2º - Como já se referiu, nomeadamente nas alegações de recurso para o Pleno da
1ª Secção do Supremo Tribunal Administrativo, em que foi impugnado o douto Acórdão de 28/3/95, o princípio constitucional da intangibilidade do caso julgado emana, por um lado do princípio do Estado de direito democrático e, por outro, é claramente aflorado no nº 3 do artigo 282º da Constituição, ao ressalvar os casos julgados dos efeitos da declaração de inconstitucionalidade, salvo situações excepcionais.
3º - Os princípios constitucionais, como os princípios gerais de direito, tem valor de normas, consubstanciando a sua violação o vício de violação de lei, como esclarece, entre outros, o douto Acórdão do Supremo Tribunal Administrativo de 26/6/90, in 'Acórdãos Doutrinais', nº 366, pág. 735 e seguintes.
4º - Mais ainda, o princípio da intangibilidade do caso julgado é pré-constitucional e mesmo supra-constitucional, sendo um dos garantes da independência do poder judicial inerente ao Estado de Direito e garantia concreta da certeza da vida jurídica, cuja ofensa ou recusa de aplicação, atenta contra o Estado de Direito e os seus pilares.
5º - Em tal contexto, a norma que fundamenta o presente recurso, por recusa da sua aplicação no douto Acórdão do Supremo Tribunal Administrativo de 20/3/97, é o princípio constitucional da intangibilidade do caso julgado.'
Após a resolução de uma questão relativa à exigência de uma multa, importa apreciar se o recurso de constitucionalidade, tal como vem interposto, pode ser admitido.
3. - O presente recurso vem interposto ao abrigo do que se preceitua no artigo 70º, nº 1, alínea a) da Lei do Tribunal Constitucional, que determina que 'cabe recurso para o Tribunal Constitucional, em secção, das decisões dos tribunais que: (a) recusem a aplicação de qualquer norma, com fundamento em inconstitucionalidade'.
Ora, tal como decorre da disposição transcrita - que mais não faz do que reproduzir o texto do artigo 280º, nº1, alínea a) da Constituição - é pressuposto de admissibilidade de um tal tipo de recurso que a decisão recorrida tenha recusado a aplicação de uma qualquer norma com fundamento em inconstitucionalidade.
Porém, a autoridade recorrente não indica qual seja a norma legal que a decisão do Pleno do STA desaplicou com fundamento em inconstitucionalidade.

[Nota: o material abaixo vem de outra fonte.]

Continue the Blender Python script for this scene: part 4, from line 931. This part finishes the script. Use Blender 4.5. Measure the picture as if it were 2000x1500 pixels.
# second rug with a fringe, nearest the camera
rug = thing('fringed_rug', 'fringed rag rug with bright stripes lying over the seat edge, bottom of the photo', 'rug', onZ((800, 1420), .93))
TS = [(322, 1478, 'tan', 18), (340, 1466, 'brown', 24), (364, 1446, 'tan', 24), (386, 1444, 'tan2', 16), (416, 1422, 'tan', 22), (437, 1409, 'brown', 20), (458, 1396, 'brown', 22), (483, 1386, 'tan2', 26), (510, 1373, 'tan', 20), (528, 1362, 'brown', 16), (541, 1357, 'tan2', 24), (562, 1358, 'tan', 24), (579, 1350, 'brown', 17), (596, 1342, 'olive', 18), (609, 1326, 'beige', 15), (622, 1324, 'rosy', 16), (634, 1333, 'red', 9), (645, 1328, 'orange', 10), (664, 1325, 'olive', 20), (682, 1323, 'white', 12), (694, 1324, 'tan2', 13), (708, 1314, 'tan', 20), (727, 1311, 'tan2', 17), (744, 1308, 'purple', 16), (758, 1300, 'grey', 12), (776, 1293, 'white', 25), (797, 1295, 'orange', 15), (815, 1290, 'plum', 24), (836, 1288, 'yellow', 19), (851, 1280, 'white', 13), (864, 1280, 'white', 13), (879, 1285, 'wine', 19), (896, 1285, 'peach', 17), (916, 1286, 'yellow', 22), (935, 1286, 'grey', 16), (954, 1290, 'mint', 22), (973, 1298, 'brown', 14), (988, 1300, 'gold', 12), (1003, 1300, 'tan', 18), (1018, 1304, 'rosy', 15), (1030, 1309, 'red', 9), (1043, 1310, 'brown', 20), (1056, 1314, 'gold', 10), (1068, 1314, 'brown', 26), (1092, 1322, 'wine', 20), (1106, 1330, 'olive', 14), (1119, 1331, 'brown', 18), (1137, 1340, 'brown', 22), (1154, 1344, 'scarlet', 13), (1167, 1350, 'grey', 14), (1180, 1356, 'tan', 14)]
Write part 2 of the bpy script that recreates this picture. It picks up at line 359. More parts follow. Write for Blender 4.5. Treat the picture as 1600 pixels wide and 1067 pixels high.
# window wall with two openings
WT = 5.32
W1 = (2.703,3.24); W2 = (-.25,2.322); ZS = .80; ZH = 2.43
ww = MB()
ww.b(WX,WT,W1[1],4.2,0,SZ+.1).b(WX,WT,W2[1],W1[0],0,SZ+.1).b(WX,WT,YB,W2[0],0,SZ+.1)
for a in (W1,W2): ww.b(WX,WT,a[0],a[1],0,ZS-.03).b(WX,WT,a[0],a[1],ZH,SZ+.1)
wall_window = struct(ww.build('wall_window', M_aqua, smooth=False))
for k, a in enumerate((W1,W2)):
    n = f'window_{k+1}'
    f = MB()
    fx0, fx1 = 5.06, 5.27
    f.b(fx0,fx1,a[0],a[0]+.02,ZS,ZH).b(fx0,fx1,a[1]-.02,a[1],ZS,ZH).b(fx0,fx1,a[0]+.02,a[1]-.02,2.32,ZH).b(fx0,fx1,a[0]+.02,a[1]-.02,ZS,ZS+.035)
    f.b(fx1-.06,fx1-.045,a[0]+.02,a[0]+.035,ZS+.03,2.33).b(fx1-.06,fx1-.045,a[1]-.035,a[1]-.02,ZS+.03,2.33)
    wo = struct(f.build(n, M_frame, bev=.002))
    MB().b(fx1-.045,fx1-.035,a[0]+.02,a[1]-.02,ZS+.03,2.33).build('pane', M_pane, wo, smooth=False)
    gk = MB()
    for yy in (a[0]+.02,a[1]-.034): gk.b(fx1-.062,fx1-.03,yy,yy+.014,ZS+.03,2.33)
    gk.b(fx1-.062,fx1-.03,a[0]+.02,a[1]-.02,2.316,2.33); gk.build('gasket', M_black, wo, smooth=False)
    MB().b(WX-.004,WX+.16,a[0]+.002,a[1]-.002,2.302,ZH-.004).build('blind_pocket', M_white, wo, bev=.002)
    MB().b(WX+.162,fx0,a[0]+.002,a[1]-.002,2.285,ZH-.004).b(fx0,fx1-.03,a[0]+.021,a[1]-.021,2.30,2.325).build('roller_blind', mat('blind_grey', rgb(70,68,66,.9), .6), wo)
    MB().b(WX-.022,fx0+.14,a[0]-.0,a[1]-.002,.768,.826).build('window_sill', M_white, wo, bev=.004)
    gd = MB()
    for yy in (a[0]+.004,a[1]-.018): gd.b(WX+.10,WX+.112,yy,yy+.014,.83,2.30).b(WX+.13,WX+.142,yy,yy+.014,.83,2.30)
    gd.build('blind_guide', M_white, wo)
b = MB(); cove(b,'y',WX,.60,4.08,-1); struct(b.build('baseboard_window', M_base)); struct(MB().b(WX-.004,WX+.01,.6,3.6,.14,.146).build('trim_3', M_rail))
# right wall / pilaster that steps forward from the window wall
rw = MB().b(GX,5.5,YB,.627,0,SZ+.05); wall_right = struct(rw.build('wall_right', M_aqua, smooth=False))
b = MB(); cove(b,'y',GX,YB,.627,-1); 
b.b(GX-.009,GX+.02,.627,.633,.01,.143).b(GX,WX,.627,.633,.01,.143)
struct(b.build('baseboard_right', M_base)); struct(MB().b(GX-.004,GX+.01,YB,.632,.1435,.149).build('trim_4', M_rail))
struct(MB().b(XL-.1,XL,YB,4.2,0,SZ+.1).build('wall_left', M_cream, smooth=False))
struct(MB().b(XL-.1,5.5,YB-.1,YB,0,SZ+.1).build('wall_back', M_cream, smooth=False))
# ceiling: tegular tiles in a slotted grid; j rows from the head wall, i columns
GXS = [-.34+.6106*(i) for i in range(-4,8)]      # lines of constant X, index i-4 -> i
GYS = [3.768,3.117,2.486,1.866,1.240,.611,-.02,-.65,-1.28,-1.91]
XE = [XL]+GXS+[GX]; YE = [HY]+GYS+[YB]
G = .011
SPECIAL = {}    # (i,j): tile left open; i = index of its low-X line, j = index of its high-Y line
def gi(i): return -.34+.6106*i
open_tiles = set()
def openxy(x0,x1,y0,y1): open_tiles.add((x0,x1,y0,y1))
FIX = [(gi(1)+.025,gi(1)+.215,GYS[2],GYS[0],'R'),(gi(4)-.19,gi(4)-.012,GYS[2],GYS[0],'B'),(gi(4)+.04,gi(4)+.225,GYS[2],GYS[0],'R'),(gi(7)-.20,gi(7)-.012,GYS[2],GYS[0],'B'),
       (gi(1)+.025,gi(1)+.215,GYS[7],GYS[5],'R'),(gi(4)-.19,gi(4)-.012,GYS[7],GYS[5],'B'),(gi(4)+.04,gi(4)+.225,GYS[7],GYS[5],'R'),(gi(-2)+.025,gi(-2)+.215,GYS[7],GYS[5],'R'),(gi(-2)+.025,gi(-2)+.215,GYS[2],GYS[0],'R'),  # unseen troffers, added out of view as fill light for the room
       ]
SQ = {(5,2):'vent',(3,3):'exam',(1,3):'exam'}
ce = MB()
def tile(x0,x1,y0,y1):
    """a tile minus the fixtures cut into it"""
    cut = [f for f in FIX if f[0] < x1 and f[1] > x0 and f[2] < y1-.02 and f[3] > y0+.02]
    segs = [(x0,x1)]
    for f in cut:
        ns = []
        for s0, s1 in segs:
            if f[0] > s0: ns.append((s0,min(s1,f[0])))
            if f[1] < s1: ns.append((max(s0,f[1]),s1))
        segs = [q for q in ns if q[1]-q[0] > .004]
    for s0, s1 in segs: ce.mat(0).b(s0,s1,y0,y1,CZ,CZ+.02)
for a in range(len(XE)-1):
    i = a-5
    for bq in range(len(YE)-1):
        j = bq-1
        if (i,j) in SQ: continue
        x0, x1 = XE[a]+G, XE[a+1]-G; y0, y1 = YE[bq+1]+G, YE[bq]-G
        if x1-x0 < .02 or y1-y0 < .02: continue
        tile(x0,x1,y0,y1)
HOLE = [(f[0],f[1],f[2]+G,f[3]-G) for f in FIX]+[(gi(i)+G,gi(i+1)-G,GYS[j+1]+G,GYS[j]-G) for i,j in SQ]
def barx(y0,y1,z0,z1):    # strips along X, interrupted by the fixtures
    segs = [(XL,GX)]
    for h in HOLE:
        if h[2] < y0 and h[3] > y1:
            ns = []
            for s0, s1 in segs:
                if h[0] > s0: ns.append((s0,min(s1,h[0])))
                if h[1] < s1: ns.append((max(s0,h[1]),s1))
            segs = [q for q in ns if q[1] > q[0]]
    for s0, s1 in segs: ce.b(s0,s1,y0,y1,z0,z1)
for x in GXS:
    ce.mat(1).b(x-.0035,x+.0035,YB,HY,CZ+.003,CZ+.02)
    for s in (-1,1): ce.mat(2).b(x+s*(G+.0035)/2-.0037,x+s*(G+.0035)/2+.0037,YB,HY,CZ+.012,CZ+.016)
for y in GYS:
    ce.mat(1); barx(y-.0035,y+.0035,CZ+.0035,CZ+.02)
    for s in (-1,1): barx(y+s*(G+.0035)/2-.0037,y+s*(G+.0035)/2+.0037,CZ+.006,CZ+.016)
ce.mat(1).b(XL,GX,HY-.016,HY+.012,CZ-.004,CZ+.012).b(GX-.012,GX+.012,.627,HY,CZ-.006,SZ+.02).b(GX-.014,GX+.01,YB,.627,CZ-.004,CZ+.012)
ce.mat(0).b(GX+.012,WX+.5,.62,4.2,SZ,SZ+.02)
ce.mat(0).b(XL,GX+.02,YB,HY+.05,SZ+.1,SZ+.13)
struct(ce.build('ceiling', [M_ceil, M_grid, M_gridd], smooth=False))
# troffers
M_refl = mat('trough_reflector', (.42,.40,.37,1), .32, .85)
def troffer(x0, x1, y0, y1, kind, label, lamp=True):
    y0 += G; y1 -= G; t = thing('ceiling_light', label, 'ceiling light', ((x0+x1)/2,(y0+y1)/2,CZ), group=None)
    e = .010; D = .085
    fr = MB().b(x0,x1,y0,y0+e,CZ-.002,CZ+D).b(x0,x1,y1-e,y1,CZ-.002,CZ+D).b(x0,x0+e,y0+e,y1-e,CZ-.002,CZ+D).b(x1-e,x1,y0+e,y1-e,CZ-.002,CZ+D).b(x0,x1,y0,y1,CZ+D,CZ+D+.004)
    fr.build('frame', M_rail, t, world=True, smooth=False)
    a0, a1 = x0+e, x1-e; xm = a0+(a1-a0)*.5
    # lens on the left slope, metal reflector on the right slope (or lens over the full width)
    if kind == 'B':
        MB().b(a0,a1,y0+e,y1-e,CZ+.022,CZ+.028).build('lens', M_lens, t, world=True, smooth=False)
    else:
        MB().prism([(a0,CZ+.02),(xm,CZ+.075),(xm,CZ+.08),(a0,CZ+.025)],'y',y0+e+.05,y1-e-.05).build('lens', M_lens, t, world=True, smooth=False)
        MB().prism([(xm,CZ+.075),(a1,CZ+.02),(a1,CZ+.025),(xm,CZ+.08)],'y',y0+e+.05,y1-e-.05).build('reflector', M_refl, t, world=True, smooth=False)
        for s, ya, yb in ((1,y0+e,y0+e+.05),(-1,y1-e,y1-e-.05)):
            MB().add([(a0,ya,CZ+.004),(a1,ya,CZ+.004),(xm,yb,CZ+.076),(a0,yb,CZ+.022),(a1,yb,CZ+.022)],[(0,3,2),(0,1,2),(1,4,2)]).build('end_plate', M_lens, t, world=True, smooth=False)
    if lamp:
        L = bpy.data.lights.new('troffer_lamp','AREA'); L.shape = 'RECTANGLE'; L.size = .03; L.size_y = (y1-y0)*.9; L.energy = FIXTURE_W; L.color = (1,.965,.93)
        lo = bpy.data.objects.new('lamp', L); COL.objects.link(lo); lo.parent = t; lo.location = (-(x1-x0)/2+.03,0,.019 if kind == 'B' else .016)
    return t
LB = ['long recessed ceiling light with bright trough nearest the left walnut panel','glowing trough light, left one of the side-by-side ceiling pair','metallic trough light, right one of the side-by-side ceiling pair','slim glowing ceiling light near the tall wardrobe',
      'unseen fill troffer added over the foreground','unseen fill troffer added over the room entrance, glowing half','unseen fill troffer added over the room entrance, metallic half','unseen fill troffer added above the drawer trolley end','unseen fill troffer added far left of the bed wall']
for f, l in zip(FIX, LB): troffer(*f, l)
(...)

Com efeito, no requerimento de interposição do recurso apenas refere que houve 'recusa de aplicação do princípio constitucional da intangibilidade do caso julgado' e na resposta ao convite para indicar os elementos exigidos pelo artigo 75º-A, não só voltou a repetir tal afirmação como as considerações que ali se explanam pretendem justificar as raízes constitucionais do princípio da intangibilidade do caso julgado, bem como a natureza normativa de tal princípio, concluindo o requerimento em causa afirmando que 'Em tal contexto, a norma que fundamenta o presente recurso, por recusa da sua aplicação no douto Acórdão do Supremo Tribunal Administrativo de
20/3/97, é o princípio constitucional da intangibilidade do caso julgado'.
Ora, colocar as coisas deste modo não só não é forma adequada de suscitar uma questão de constitucionalidade - uma vez que, o que se censura à decisão recorrida é o não ter feito aplicação do princípio da intangibilidade do caso julgado, e não ter recusado aplicação de uma norma ordinária com fundamento na sua inconstitucionalidade -, como também a admitir-se que, nos autos, tenha sido suscitada uma questão de constitucionalidade então ela é dirigida ao próprio acórdão recorrido. Na verdade, não pode entender-se de outro modo o facto de se imputar directamente ao próprio acórdão do Pleno do STA a recusa de aplicação do princípio da intangibilidade de caso julgado, uma vez que, percorrendo o texto do referido acórdão, não se descortina em lugar algum que nele exista uma explícita ou, ao menos, implícita, recusa de aplicação de qualquer norma ordinária com fundamento na sua inconstitucionalidade.
Por último, dir-se-á que a recusa de aplicação de uma norma ou princípio constitucional - a admitir-se que o princípio da intangibilidade do caso julgado tem integral consagração constitucional - não coloca, em princípio, uma questão de constitucionalidade, uma vez que no recurso da alínea a) do nº1 do artigo 70º da LTC uma tal questão apenas pode surgir da recusa de aplicação de uma norma infraconstitucional por se verificar contradição com uma norma ou princípio constitucional, o que, como se referiu, não acontece no caso dos autos.
Não está, assim, verificado o requisito de admissibilidade do presente recurso de constitucionalidade, pelo que se propõe que o Tribunal não tome conhecimento do recurso. XXXXXXXX
Notifiquem-se as partes para, querendo, responder no prazo legal.